Autre utilisation qui s’inscrit dans l’ère de l’industrie 4.0, la réalité virtuelle. Présente dans chaque usine de fabrication, elle peut donc former des futurs salariés à plusieurs tâches complexes comme l’application de la peinture. « Cela retire de la pression et évite d’utiliser de la matière première pour rien » explique Anthony Delamare du Campus University de Renault, pendant qu’un formateur imite les mouvements des couches appliquées sur la nouvelle Renault 5, le rendu se trouvant sur un écran derrière lui. Et pour obtenir une véritable expérience dans des conditions réelles, la vitesse de cadence du véhicule peut être ajoutée et des rapports générés.

La cerise sur le gâteau de cette déambulation fut avec Wandercraft. La société co-fondée par Jean-Louis Constanza avait déjà marqué les esprits l’année dernière avec Kévin Piette. Paraplégique depuis un accident de moto, le Pisciacais avait pu participer au relais de la flamme olympique en étant équipé d’un exosquelette. Hasard du calendrier, des négociations avaient lieu au même moment entre cette entreprise et la firme automobile, celle-ci devenant même actionnaire minoritaire.

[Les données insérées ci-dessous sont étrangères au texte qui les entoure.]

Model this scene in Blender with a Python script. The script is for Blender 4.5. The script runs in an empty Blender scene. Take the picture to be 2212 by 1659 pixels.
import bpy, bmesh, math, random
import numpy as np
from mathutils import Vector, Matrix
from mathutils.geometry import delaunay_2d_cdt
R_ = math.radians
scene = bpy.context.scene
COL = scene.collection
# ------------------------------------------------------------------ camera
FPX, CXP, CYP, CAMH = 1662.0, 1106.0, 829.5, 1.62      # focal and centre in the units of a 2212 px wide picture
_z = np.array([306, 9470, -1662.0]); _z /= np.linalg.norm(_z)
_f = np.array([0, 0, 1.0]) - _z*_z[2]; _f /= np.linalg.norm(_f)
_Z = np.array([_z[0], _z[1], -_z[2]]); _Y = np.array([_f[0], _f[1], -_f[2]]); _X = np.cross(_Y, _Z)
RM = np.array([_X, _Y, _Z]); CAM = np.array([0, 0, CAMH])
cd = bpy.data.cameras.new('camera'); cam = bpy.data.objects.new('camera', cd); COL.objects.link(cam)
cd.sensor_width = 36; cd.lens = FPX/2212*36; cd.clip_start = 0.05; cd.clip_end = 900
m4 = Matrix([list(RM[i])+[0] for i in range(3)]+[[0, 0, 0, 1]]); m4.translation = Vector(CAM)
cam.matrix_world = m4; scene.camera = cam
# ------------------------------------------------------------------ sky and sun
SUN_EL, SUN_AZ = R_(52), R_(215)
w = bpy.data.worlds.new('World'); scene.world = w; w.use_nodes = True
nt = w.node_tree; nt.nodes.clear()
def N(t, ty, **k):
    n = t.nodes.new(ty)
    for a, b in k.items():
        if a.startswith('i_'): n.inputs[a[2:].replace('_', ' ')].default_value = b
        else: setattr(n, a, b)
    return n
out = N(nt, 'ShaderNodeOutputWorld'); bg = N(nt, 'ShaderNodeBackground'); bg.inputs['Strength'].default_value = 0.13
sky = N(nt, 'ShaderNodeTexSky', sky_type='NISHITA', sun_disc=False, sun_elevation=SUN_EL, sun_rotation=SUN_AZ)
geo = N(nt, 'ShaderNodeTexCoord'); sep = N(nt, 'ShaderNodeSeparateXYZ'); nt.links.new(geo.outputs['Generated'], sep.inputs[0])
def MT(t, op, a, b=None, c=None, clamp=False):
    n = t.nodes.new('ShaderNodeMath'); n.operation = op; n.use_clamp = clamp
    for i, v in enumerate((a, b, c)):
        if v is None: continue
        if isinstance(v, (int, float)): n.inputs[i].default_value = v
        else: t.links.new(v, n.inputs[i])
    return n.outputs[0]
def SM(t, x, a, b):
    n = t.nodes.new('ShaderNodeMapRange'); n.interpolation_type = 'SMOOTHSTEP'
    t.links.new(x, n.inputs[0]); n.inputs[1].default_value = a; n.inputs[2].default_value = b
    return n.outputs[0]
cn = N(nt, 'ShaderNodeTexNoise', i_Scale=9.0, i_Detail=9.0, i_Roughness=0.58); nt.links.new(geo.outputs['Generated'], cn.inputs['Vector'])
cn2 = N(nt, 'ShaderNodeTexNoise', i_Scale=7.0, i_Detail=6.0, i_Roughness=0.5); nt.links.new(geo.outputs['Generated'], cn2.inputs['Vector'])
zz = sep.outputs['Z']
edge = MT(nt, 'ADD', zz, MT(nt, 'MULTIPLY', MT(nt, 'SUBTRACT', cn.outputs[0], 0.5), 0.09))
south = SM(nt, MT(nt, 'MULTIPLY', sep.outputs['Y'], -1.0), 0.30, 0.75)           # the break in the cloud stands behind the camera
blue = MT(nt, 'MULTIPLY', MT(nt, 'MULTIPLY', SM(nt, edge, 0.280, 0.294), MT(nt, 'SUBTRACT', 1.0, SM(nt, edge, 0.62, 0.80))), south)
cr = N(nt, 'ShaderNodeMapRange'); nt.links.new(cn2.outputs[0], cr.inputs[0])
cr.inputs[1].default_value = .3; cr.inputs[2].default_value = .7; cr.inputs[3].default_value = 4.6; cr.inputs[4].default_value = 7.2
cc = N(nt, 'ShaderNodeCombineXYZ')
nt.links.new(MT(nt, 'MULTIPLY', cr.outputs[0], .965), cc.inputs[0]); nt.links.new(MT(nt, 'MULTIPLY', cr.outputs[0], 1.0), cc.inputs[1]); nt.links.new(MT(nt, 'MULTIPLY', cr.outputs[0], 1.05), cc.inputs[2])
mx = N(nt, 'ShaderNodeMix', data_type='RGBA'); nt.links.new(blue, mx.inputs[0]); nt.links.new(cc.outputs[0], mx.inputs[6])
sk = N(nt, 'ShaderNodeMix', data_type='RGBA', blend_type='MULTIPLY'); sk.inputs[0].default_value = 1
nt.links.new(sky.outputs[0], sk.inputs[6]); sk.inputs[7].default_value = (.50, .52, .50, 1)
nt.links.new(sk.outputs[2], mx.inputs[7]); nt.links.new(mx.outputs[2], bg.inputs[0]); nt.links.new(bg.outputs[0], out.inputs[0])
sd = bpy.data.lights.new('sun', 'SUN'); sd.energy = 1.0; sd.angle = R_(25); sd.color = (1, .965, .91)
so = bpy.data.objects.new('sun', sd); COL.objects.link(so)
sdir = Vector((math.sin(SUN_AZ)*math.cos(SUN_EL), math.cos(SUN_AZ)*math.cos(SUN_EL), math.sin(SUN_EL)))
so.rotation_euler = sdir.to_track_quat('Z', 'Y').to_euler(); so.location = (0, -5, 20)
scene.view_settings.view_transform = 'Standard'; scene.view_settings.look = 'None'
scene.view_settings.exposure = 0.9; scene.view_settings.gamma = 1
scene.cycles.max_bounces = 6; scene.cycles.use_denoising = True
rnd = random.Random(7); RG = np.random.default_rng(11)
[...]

Déjà en gestation durant les discussions de partenariat, Calvin 40 – « 40 pour le nombre de jours de développement » précise le co-fondateur de Wandercraft – a ainsi pu voir le jour. La marque au losange a d’ailleurs signé un contrat pour en être approvisionné mais les chiffres sont pour le moment confidentiels. Ce robot, dont le positionnement est haut de gamme, est capable de porter des pneus. « Ce sont des charges lourdes, ce qui le différencie des robots actuels chinois et américains » note Jean-Louis Constanza. L’entrepreneur est déjà fier de la nouvelle création de ses équipes : « Il est capable de reconnaître très bien son environnement. Là, il va vous dire « je vois, trois robots jaunes avec une carrosserie de voiture probablement en cours de montage dans un enclos de sécurité » ».
Si à terme, Calvin 40 devrait effectuer plus d’une dizaine de tâches, on se défend de détruire quelconque emploi. « Porter 4 fois par minute un pneu de 14 kg en se retournant pour le poser sur un tapis au boulot, c’est vraiment un job dont l’ergonomie est très faible » justifie le co-fondateur de Wandercraft qui rappelle que les pays qui ont gardé leurs emplois industriels sont ceux les plus robotisés. Lui comme les ministres voient même un moyen de réindustrialiser le pays : « Une industrie que vous avez donnée en Asie, comme les meubles IKEA par exemple, elle ne coûtera pas plus cher à exécuter si c’est le même robot en France. Donc, il y a un potentiel colossal. »
De sa visite, Éric Lombard repart vers Bercy avec l’air satisfait – « nous sommes en train de gagner le défi de la réindustrialisation » – et assurait même une chose surprenante : « Je tiens fermement les finances du pays. » Cocasse, quand, à quelques jours d’un vote de confiance, les plus fins analystes politiques ne voyaient aucune échappatoire pour la survie du gouvernement Bayrou.